Will public transport be free?

Another viable option for car-free ‘future cities’ is free public transport. To truly kick car habit and drastically reduce carbon emissions, countries need to offer incentives and tempting alternatives to jumping being the wheel every day. Some cities, such as Tallinn and Dunkirk, have already taken the free public transport option for a spin.

The main reason why public transport is currently failing to entice commuters is a matter of cost. When questioned why they chose to drive instead of using public transport, 39% of respondents in the UK identified ‘higher fares’ as the main reason. This comes as no surprise high costs have become a major limitation to current public systems all over the world. On average, a journey via bus, metro, or train will set users back £4.39 in London (decidedly the most expensive place to use public transport in the world), £4.21 in Stockholm, £3.60 in Copenhagen, £3.48 in Oslo, and £2.89 in Berlin. These costs really rack up, causing many commuters to defect to the car — even if they’re the only passenger.

Free public transport may seem like a utopian ideal, but it is a real option and has seen great success in cities such as Tallinn. Edgar Savisaar, the then mayor of Tallinn, celebrated the scheme, saying: 'First of all, citizens have more mobility options in town. Secondly, there are environmental benefits, as air quality is getting better. Thirdly, there are major improvements in the traffic flow'.

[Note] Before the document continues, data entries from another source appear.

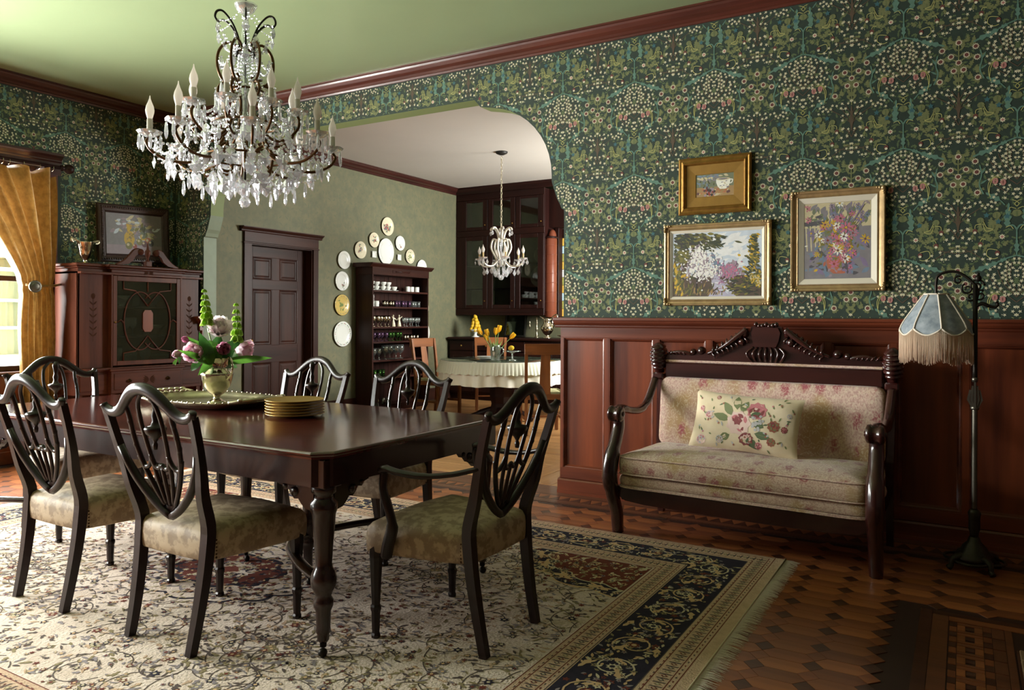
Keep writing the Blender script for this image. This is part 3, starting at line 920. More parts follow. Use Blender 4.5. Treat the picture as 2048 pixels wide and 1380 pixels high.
for yy in (RY1-cy_, RY0+cy_): arabesque(RX0+cx_, RX1-cx_, lambda u, v, yy=yy: (u, yy+v), .092)
# field: generated for one quarter, mirrored
FX, FY = (RX1-RX0)/2-.545, (RY1-RY0)/2-.49
RCX, RCY = (RX0+RX1)/2, (RY0+RY1)/2
Q = Print()
def inq(x, y): return 0.004 < x < FX and 0.004 < y < FY
def spand(x, y):   # inside a corner spandrel (scalloped)
    a = math.atan2(FY-y, FX-x); d = math.hypot((FX-x)/1.05, (FY-y)/.72)
    return d < .60+.06*abs(math.sin(a*7))
def med(x, y):
    a = math.atan2(y/.72, x); return math.hypot(x, y/.72) < .50+.05*abs(math.sin(a*8))
vr = random.Random(9)
for k in range(80):
    x, y = vr.uniform(0, FX), vr.uniform(0, FY); a = vr.uniform(0, 6.28); cur = vr.choice((-1, 1))*vr.uniform(3, 8)
    pts_ = [(x, y)]
    for i in range(16):
        a += cur*.028*(1+i*.08); x += .028*math.cos(a); y += .028*math.sin(a); pts_.append((x, y))
        if i % 3 == 1 and not spand(x, y) and not med(x, y):
            Q.leaf(x, y, vr.uniform(.022, .036), .008, a+vr.choice((-1, 1))*vr.uniform(.5, 1.2), VIN if vr.random() < .6 else OLV, 1, inq)
    ok = lambda p, q_: inq(p, q_) and not spand(p, q_) and not med(p, q_)
    Q.stroke(pts_, .0046, VIN, 1, ok)
    x, y = pts_[-1]
    if ok(x, y):
        Q.flower(x, y, vr.uniform(.016, .026), vr.choice((RED, NAVY, OLV, GRY)), 2, 6, .55, vr.uniform(0, 6), inq); Q.disc(x, y, .007, vr.choice((GOLD, CRM)), 3, 6, ok=inq)
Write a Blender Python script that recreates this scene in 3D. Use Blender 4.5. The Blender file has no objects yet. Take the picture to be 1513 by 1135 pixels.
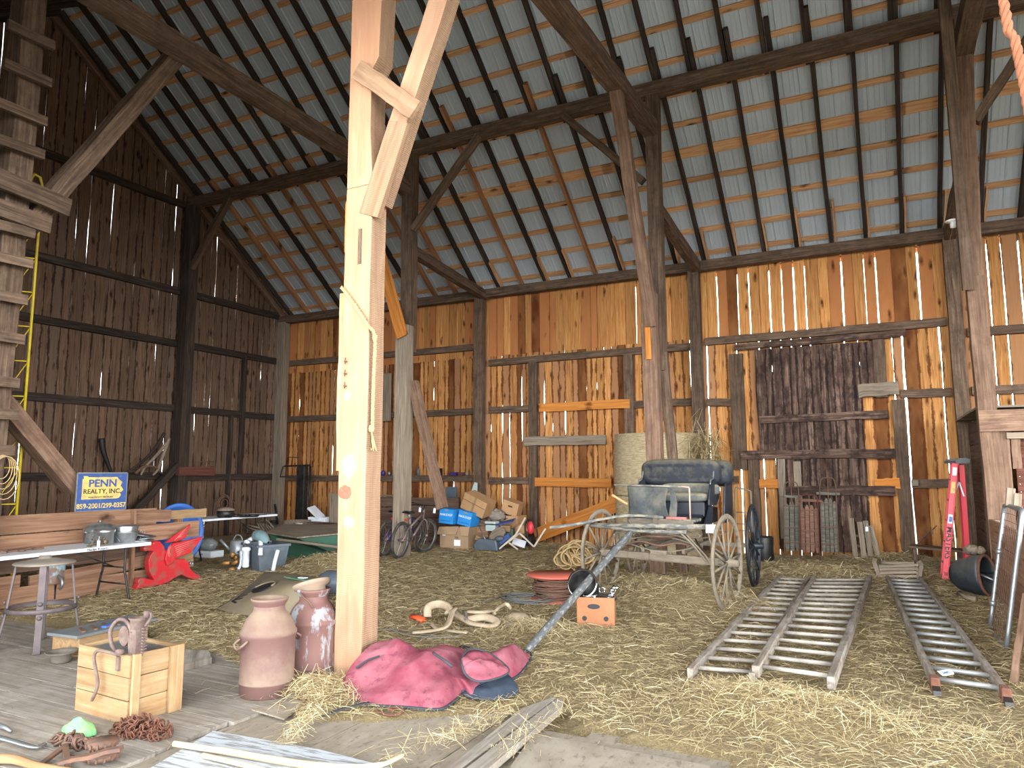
import bpy, math, random
import numpy as np
from mathutils import Vector, Matrix, noise
PI=math.pi
SC=bpy.context.scene
COL=SC.collection
RND=random.Random(7)
def U(a,b): return RND.uniform(a,b)

# ---------------------------------------------------------------- survey of the place
# camera 1.6 m above the barn floor; x runs along the back wall, y into the barn
CAM_F=1059.7; CAM_H=1.6; PITCH,YAW,ROLL=0.11967,0.47112,-0.00302
_c,_s=math.cos(YAW),math.sin(YAW)
_F=Vector((-_s,_c,0)); _R=Vector((_c,_s,0)); _U=Vector((0,0,1))
CF=_F*math.cos(PITCH)+_U*math.sin(PITCH); _U2=-_F*math.sin(PITCH)+_U*math.cos(PITCH)
CR=_R*math.cos(ROLL)+_U2*math.sin(ROLL); CU=-_R*math.sin(ROLL)+_U2*math.cos(ROLL)
def at(x,y,ax,v):
    "point seen at photo position x,y on the plane axis=v"
    r=CF+CR*((x-756.5)/CAM_F)-CU*((y-567.5)/CAM_F)
    o=Vector((0,0,CAM_H)); return o+r*((v-o[ax])/r[ax])
def G(x,y,z=0.0): return at(x,y,2,z)
def AY(x,y,Y): return at(x,y,1,Y)
def AX(x,y,X): return at(x,y,0,X)

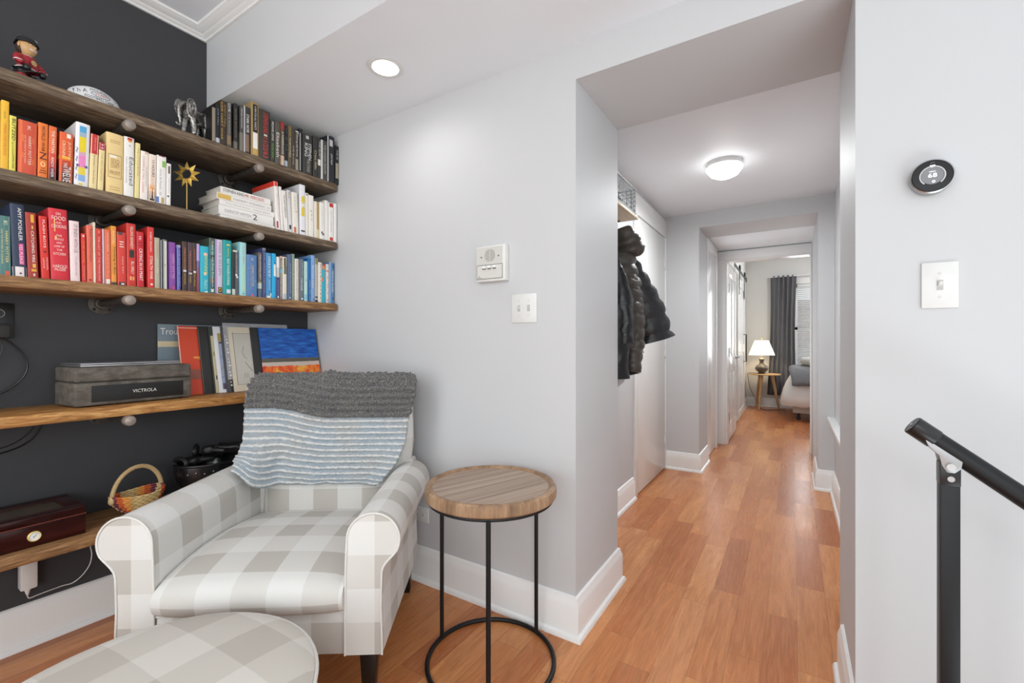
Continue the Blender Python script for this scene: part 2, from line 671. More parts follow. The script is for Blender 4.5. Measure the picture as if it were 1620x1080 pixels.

Both cycling infrastructure and improved, free (or at least cheap), public transport are set to be real contenders to the car. Both on a countrywide and on a personal level, we need to adapt and consider new modes of transport that could benefit both our finances and the environment. If there is one thing we’ve learnt from the current state of lockdown, it’s that halting the climate crisis in its tracks is certainly possible. We’ve seen emissions drop drastically all over the world, largely due to decreased traffic on the roads. We may be facing a car-free future on the other side of this, so it’s a perfect time to consider your public transport options.